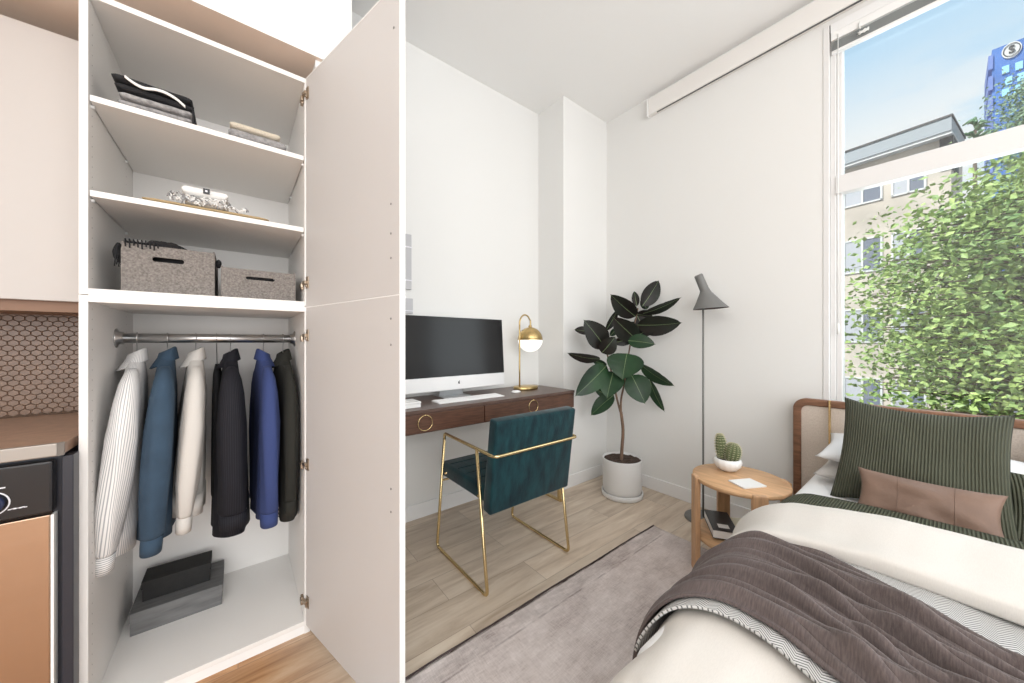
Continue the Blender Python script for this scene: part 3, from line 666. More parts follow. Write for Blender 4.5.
# ------------------------------------------------------------------ felt bins, scarves, knitwear on the shelves
def felt_bin(label, x0, x1, y0, y1, z0, z1, slot):
    t = empty('felt_bin', ((x0 + x1) / 2, (y0 + y1) / 2, z0), label, 'storage box')
    th = .006
    # front panel with a rounded slot cut through
    sx0, sx1, sz0, sz1 = slot; b = B(); n = 40
    outer = []; r = .02
    cxm, czm = (sx0 + sx1) / 2, (sz0 + sz1) / 2; hw = (sx1 - sx0) / 2; hh = (sz1 - sz0) / 2
    ins = [Vector((cxm + (hw - hh) * (1 if cos(a) > 0 else -1) + hh * cos(a), 0, czm + hh * sin(a))) for a in [2 * pi * k / n + .01 for k in range(n)]]
    def rect_hit(p):
        d = Vector((p.x - cxm, 0, p.z - czm)); kx = ((x1 if d.x > 0 else x0) - cxm) / d.x if abs(d.x) > 1e-6 else 9e9; kz = ((z1 if d.z > 0 else z0) - czm) / d.z if abs(d.z) > 1e-6 else 9e9
        k = min(kx, kz); q = Vector((cxm + d.x * k, 0, czm + d.z * k)); return q
    out = [rect_hit(p) for p in ins]
    for cx, cz in ((x0, z0), (x1, z0), (x1, z1), (x0, z1)):   # pull the nearest ring point onto each corner
        k = min(range(n), key=lambda i: (out[i] - Vector((cx, 0, cz))).length)
        out[k] = Vector((cx + (r * .3 if cz == z1 else 0) * (1 if cx == x0 else -1), 0, cz - (r * .3 if cz == z1 else 0)))
        if cz == z1:
            for kk in (k - 1, (k + 1) % n):
                if (out[kk] - Vector((cx, 0, cz))).length < r * .5: out[kk] = out[kk].lerp(out[k], .4)
    ring = lambda src, y: [Vector((p.x, y, p.z)) for p in src]
    b.rings([ring(ins, y0), ring(out, y0), ring(out, y0 + th), ring(ins, y0 + th), ring(ins, y0)], caps=False)
    for f in b.bm.faces: f.smooth = False
    b.go('front_panel', 'felt', t, merge=True)
    b = B(); b.box((x0, y0 + th, z0), (x0 + th, y1, z1), bev=.001); b.box((x1 - th, y0 + th, z0), (x1, y1, z1), bev=.001); b.box((x0 + th, y1 - th, z0), (x1 - th, y1, z1), bev=.001); b.box((x0 + th, y0 + th, z0), (x1 - th, y1 - th, z0 + th))
    b.go('box_shell', 'felt', t)
    return t
ZS = 1.3645
felt_bin('larger grey felt storage box with a black cloth spilling over its rim', -.302, -.068, 1.69, 1.98, ZS, 1.533, (-.230, -.150, 1.474, 1.490))
felt_bin('smaller grey felt storage box at the right end of the shelf', -.050, .188, 1.69, 1.97, ZS, 1.486, (.024, .116, 1.441, 1.453))
def blob(bb, c, r, seed=0, amp=.25, n=18, flat=1.0):
    rs = []
    for i in range(n + 1):
        ph = pi * i / n
        rs.append([Vector(c) + Vector((r[0] * sin(ph) * cos(a), r[1] * sin(ph) * sin(a), r[2] * cos(ph))) * (1 + amp * noise.noise(Vector((sin(ph) * cos(a) * 1.7 + seed, sin(ph) * sin(a) * 1.7, cos(ph) * 1.7)))) for a in [2 * pi * k / 24 for k in range(24)]])
    return bb.rings(rs)
b = B(); t = empty('black_scarf', (-.20, 1.87, 1.40), 'black fringed scarf stuffed in the larger felt box', 'scarf')
blob(b, (-.185, 1.82, 1.485), (.100, .10, .055), 3, .35); blob(b, (-.205, 1.78, 1.520), (.070, .06, .042), 8, .3); b.go('cloth', 'black_cloth', t, smooth=True)
b = B()
for k in range(9):
    x = -.296 + k * .0095; b.tube(smooth_pts([(x, 1.73, 1.538 + .004 * sin(k)), (x + .002, 1.700, 1.541), (x + .004, 1.6865, 1.538), (x + .005, 1.6865, 1.515 - .005 * sin(k * 2.1))], 3), .0019, 6)
b.box((-.298, 1.72, 1.5335), (-.20, 1.80, 1.541), bev=.003)
b.go('fringe', 'black_cloth', t, smooth=True)
b = B(); blob(b, (-.316, 1.74, 1.500), (.011, .028, .030), 4, .4)
for k in range(4): b.tube([(-.318 + k * .004, 1.715 + k * .004, 1.49), (-.320 + k * .004, 1.712 + k * .004, 1.45 + .006 * (k % 2))], .0016, 6)
b.go('hanging_end', 'black_cloth', t, smooth=True)
b = B(); t = empty('black_scarf', (.07, 1.88, 1.372), 'black cloth glimpsed through the handle slot of the smaller felt box', 'scarf')
blob(b, (.07, 1.79, 1.425), (.085, .085, .045), 11, .25); b.go('cloth', 'black_cloth', t, smooth=True)
b = B()
for k in range(6): b.tube([(.040 + k * .010, 1.699, 1.449), (.042 + k * .010, 1.699, 1.443)], .0018, 6)
b.go('fringe', 'black_cloth', t, smooth=True); b = B(); blob(b, (-.058, 1.74, 1.497), (.009, .02, .016), 14, .3); b.go('hanging_end', 'black_cloth', t, smooth=True)

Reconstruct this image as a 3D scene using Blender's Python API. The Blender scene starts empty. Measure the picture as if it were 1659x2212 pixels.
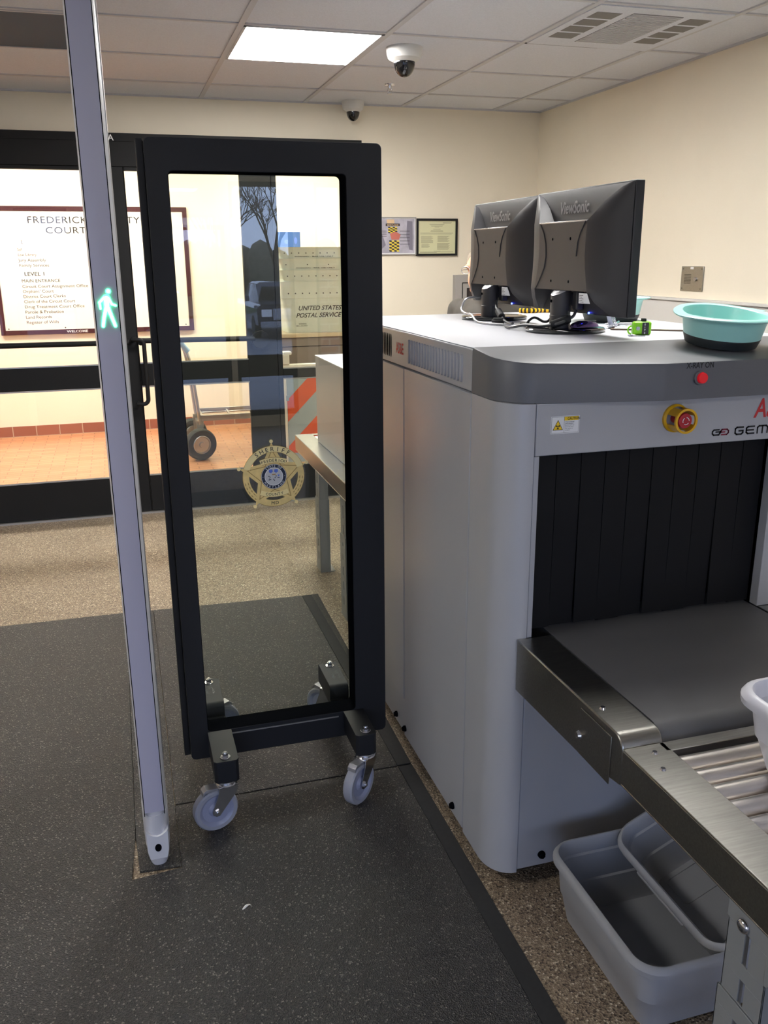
import bpy, math, random
from mathutils import Vector, Matrix
random.seed(7)
PI = math.pi
scene = bpy.context.scene
COL = scene.collection

# ------------------------------------------------------------------ camera
YAW, PITCH, ROLL, FPX = 0.28931, 0.28539, -0.0075, 1877.77
cf = Vector((math.sin(YAW) * math.cos(PITCH), math.cos(YAW) * math.cos(PITCH), -math.sin(PITCH)))
cr = Vector((math.cos(YAW), -math.sin(YAW), 0.0))
cu_ = cr.cross(cf)
cr2 = cr * math.cos(ROLL) + cu_ * math.sin(ROLL)
cu2 = -cr * math.sin(ROLL) + cu_ * math.cos(ROLL)
cam_d = bpy.data.cameras.new('camera')
cam = bpy.data.objects.new('camera', cam_d)
COL.objects.link(cam)
M = Matrix((cr2, cu2, -cf)).transposed().to_4x4()
M.translation = Vector((0, 0, 1.547))
cam.matrix_world = M
cam_d.sensor_fit = 'HORIZONTAL'
cam_d.sensor_width = 36.0
cam_d.lens = 36.0 * FPX / 1659.0
cam_d.clip_start = 0.05
cam_d.clip_end = 200
scene.camera = cam

# ------------------------------------------------------------------ light
scene.view_settings.view_transform = 'Standard'
scene.view_settings.look = 'None'
scene.view_settings.gamma = 1.0
scene.view_settings.use_curve_mapping = False
scene.view_settings.exposure = 0.62
scene.cycles.max_bounces = 10
scene.cycles.transparent_max_bounces = 24
scene.cycles.sample_clamp_indirect = 6.0
world = bpy.data.worlds.new('world')
scene.world = world
world.use_nodes = True
bg = world.node_tree.nodes['Background']
bg.inputs[0].default_value = (0.50, 0.63, 1.0, 1)
bg.inputs[1].default_value = 4.2
PANEL_E, ADDED_E, VEST_E = 36.0, 20.0, 25.0     # ceiling light, added unseen ceiling lights, vestibule lights
def area(name, loc, rot, sx, sy, energy, color, portal=False, parent=None):
    l = bpy.data.lights.new(name, 'AREA')
    l.shape = 'RECTANGLE'; l.size = sx; l.size_y = sy; l.energy = energy; l.color = color
    if portal: l.cycles.is_portal = True
    o = bpy.data.objects.new(name, l); COL.objects.link(o)
    o.location = loc; o.rotation_euler = rot
    o['kind'] = 'helper'
    return o
for k, (xx, w) in enumerate(((-2.3, 1.3), (-1.03, 0.85), (0.69, 0.62), (1.32, 0.60), (2.1, 0.45))):
    area('daylight_portal', (xx, -3.62, 1.15), (PI / 2, 0, 0), w, 2.1, 1.0, (1, 1, 1), portal=True)

# ------------------------------------------------------------------ materials
def srgb(r, g, b):
    def c(v):
        v /= 255.0
        return v / 12.92 if v <= 0.04045 else ((v + 0.055) / 1.055) ** 2.4
    return (c(r), c(g), c(b), 1.0)
MATS = {}
def mat(name, col, rough=0.5, metal=0.0, noise=0.0, nscale=40.0, bump=0.0, bscale=None, emit=None, estr=0.0, spec=0.5, coat=0.0, aniso=None):
    m = bpy.data.materials.new(name); m.use_nodes = True
    nt = m.node_tree; b = nt.nodes['Principled BSDF']
    if isinstance(col, tuple) and len(col) == 3: col = srgb(*col)
    b.inputs['Base Color'].default_value = col
    b.inputs['Roughness'].default_value = rough
    b.inputs['Metallic'].default_value = metal
    b.inputs['Specular IOR Level'].default_value = spec
    b.inputs['Coat Weight'].default_value = coat
    tc = nt.nodes.new('ShaderNodeTexCoord')
    if noise > 0 or bump > 0:
        mp = nt.nodes.new('ShaderNodeMapping'); nt.links.new(tc.outputs['Object'], mp.inputs['Vector'])
        if aniso: mp.inputs['Scale'].default_value = aniso
        n = nt.nodes.new('ShaderNodeTexNoise'); n.inputs['Scale'].default_value = nscale; n.inputs['Detail'].default_value = 4
        nt.links.new(mp.outputs[0], n.inputs['Vector'])
        if noise > 0:
            rmp = nt.nodes.new('ShaderNodeValToRGB')
            rmp.color_ramp.elements[0].position = 0.3; rmp.color_ramp.elements[1].position = 0.7
            rmp.color_ramp.elements[0].color = tuple(v * (1 - noise) for v in col[:3]) + (1,)
            rmp.color_ramp.elements[1].color = tuple(min(1, v * (1 + noise)) for v in col[:3]) + (1,)
            nt.links.new(n.outputs['Fac'], rmp.inputs[0]); nt.links.new(rmp.outputs[0], b.inputs['Base Color'])
        if bump > 0:
            n2 = n
            if bscale:
                n2 = nt.nodes.new('ShaderNodeTexNoise'); n2.inputs['Scale'].default_value = bscale; n2.inputs['Detail'].default_value = 3
                nt.links.new(mp.outputs[0], n2.inputs['Vector'])
            bp = nt.nodes.new('ShaderNodeBump'); bp.inputs['Strength'].default_value = bump; bp.inputs['Distance'].default_value = 0.002
            nt.links.new(n2.outputs['Fac'], bp.inputs['Height']); nt.links.new(bp.outputs[0], b.inputs['Normal'])
    if emit:
        b.inputs['Emission Color'].default_value = emit if len(emit) == 4 else emit + (1,)
        b.inputs['Emission Strength'].default_value = estr
    MATS[name] = m
    return m
def glass(name, tint, f0=0.04):
    m = bpy.data.materials.new(name); m.use_nodes = True; nt = m.node_tree; nt.nodes.clear()
    out = nt.nodes.new('ShaderNodeOutputMaterial'); mx = nt.nodes.new('ShaderNodeMixShader')
    tr = nt.nodes.new('ShaderNodeBsdfTransparent'); tr.inputs[0].default_value = tint
    gl = nt.nodes.new('ShaderNodeBsdfGlossy'); gl.inputs['Roughness'].default_value = 0.0
    lw = nt.nodes.new('ShaderNodeLayerWeight'); lw.inputs[0].default_value = 0.5
    pw = nt.nodes.new('ShaderNodeMath'); pw.operation = 'POWER'; pw.inputs[1].default_value = 5.0
    ml = nt.nodes.new('ShaderNodeMath'); ml.operation = 'MULTIPLY_ADD'; ml.inputs[1].default_value = 1 - f0; ml.inputs[2].default_value = f0
    nt.links.new(lw.outputs['Facing'], pw.inputs[0]); nt.links.new(pw.outputs[0], ml.inputs[0])
    nt.links.new(ml.outputs[0], mx.inputs[0]); nt.links.new(tr.outputs[0], mx.inputs[1]); nt.links.new(gl.outputs[0], mx.inputs[2])
    nt.links.new(mx.outputs[0], out.inputs[0]); MATS[name] = m
    return m
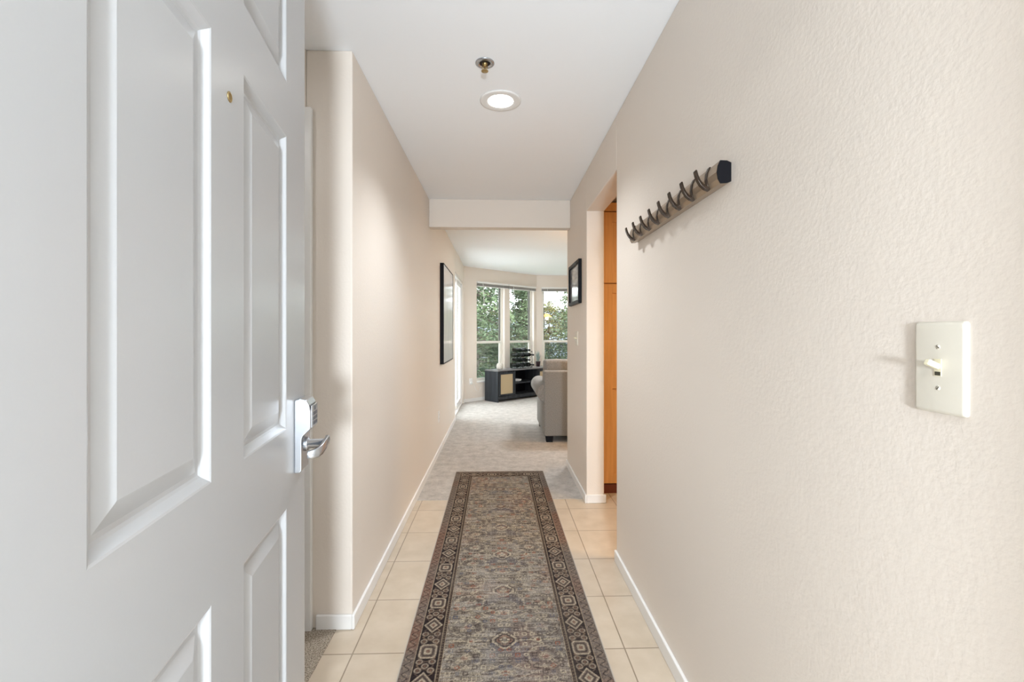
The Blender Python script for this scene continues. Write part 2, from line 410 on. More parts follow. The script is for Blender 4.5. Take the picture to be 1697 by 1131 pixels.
# sliding glass door in the left wall
sd = bpy.data.objects.new('door_3', None); COL.objects.link(sd); sd.location = (XL, 6.49, 0); struct(sd, 'white framed sliding glass door past the hallway artwork', 'door')
fr = MB(); fr.box(-.13, -.02, 0, .035, 0, 2.13); fr.box(-.13, -.02, 1.495, 1.53, 0, 2.13); fr.box(-.13, -.02, .035, 1.495, 2.09, 2.13); fr.box(-.13, -.02, .035, 1.495, 0, .03)
fr.build('door_frame', M['white'], sd)
def leaf(y0, y1, x0, x1, hy):
    p = MB(); w = .07
    p.box(x0, x1, y0, y0 + w, .03, 2.09); p.box(x0, x1, y1 - w, y1, .03, 2.09); p.box(x0, x1, y0 + w, y1 - w, 2.02, 2.09); p.box(x0, x1, y0 + w, y1 - w, .03, .12)
    lf = p.build('door_leaf', M['white'], sd)
    xm = (x0 + x1) / 2
    MB().box(xm - .003, xm + .003, y0 + w, y1 - w, .12, 2.02).build('glass_pane', M['glass'], lf)
    MB().tube([(x1 - .002, hy, 1.02), (x1 + .03, hy, 1.03), (x1 + .03, hy, 1.17), (x1 - .002, hy, 1.18)], .008, 8).build('pull_handle', M['white'], lf)
leaf(.035, .80, -.115, -.085, .765); leaf(.73, 1.495, -.075, -.045, 1.05)
MB().box(-.79, -.68, 6.35, 8.15, -.12, 0.0).build('trim_2', M['concrete'])['kind'] = 'structure'
walls('wall_balcony', [(-2.6, -.78, 8.55, 8.70, -.03, 2.6)], 'grey balcony side wall added to dim the sliding glass', 0, 'siding')  # added so the slider shows grey and less skylight comes in
struct(MB().box(-2.6, -.76, 5.6, 8.9, -.2, -0.03).build('balcony', M['concrete']), 'concrete balcony outside the sliding door', 'balcony')

# trees' ground and far hill
g = MB().box(-60, 80, 9.8, 130, -6.3, -6.0); struct(g.build('ground', M['ground']), 'grassy ground far below the windows', 'ground')
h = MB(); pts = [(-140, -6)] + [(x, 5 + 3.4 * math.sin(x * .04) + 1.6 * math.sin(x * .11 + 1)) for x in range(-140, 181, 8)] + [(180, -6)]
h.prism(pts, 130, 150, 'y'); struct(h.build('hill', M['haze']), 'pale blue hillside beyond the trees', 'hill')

# ------------------------------------------------------------------ entry door (open inwards, hinge by the camera's left)
DD = Vector((-0.1625, 0.9867)); LE = Vector((-0.49, 1.166)); DW, DH, DT = 0.914, 2.134, 0.044
HG = LE - DD * DW
door = bpy.data.objects.new('door_1', None); COL.objects.link(door); door.location = (HG.x, HG.y, 0.0)
door.rotation_euler = (0, 0, math.atan2(DD.y, DD.x)); struct(door, 'white six-panel entry door standing open', 'door')
# local: x from hinge to lock edge, visible face at y = 0 looking along -y, thickness towards +y
s2x = lambda s: DW - s
cols = [(s2x(0.760), s2x(0.517)), (s2x(0.398), s2x(0.155))]
rows = [(0.225, 0.862), (1.035, 1.679), (1.797, 2.005)]
xs = sorted({0.0, DW, *[v for q in cols for v in q]}); zs = sorted({0.008, DH, *[v for q in rows for v in q]})
def door_skin(bm_, yf, sgn):
    for i in range(len(xs) - 1):
        for j in range(len(zs) - 1):
            x0, x1, z0, z1 = xs[i], xs[i + 1], zs[j], zs[j + 1]
            if (x0, x1) in cols and (z0, z1) in rows:
                prof = [(0, 0), (.003, .001), (.012, .0085), (.016, .0105), (.022, .0105), (.044, .0035), (.046, .0030)]
                rings = []
                for (ins, dep) in prof:
                    y = yf + sgn * dep
                    rings.append([bm_.verts.new(p) for p in ((x0 + ins, y, z0 + ins), (x1 - ins, y, z0 + ins), (x1 - ins, y, z1 - ins), (x0 + ins, y, z1 - ins))])
                for a_, b_ in zip(rings, rings[1:]):
                    for k in range(4): bm_.faces.new([a_[k], a_[(k + 1) % 4], b_[(k + 1) % 4], b_[k]])
                bm_.faces.new(rings[-1])
            else:
                bm_.faces.new([bm_.verts.new(p) for p in ((x0, yf, z0), (x1, yf, z0), (x1, yf, z1), (x0, yf, z1))])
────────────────
▸ Problem requirements: Only the lines between the one with "Reconstruct this image" and the one with "scene.camera = cam", those two included, get copied from the material above. Keep it exact and free of pictures.

▸ Exercise result:
Reconstruct this image as a 3D scene using Blender's Python API. The Blender scene starts empty. Measure the picture as if it were 1659x2212 pixels.
import bpy, math, random
from mathutils import Vector, Matrix
random.seed(7)
PI = math.pi
scene = bpy.context.scene
COL = scene.collection

# ------------------------------------------------------------------ camera
YAW, PITCH, ROLL, FPX = 0.28931, 0.28539, -0.0075, 1877.77
cf = Vector((math.sin(YAW) * math.cos(PITCH), math.cos(YAW) * math.cos(PITCH), -math.sin(PITCH)))
cr = Vector((math.cos(YAW), -math.sin(YAW), 0.0))
cu_ = cr.cross(cf)
cr2 = cr * math.cos(ROLL) + cu_ * math.sin(ROLL)
cu2 = -cr * math.sin(ROLL) + cu_ * math.cos(ROLL)
cam_d = bpy.data.cameras.new('camera')
cam = bpy.data.objects.new('camera', cam_d)
COL.objects.link(cam)
M = Matrix((cr2, cu2, -cf)).transposed().to_4x4()
M.translation = Vector((0, 0, 1.547))
cam.matrix_world = M
cam_d.sensor_fit = 'HORIZONTAL'
cam_d.sensor_width = 36.0
cam_d.lens = 36.0 * FPX / 1659.0
cam_d.clip_start = 0.05
cam_d.clip_end = 200
scene.camera = cam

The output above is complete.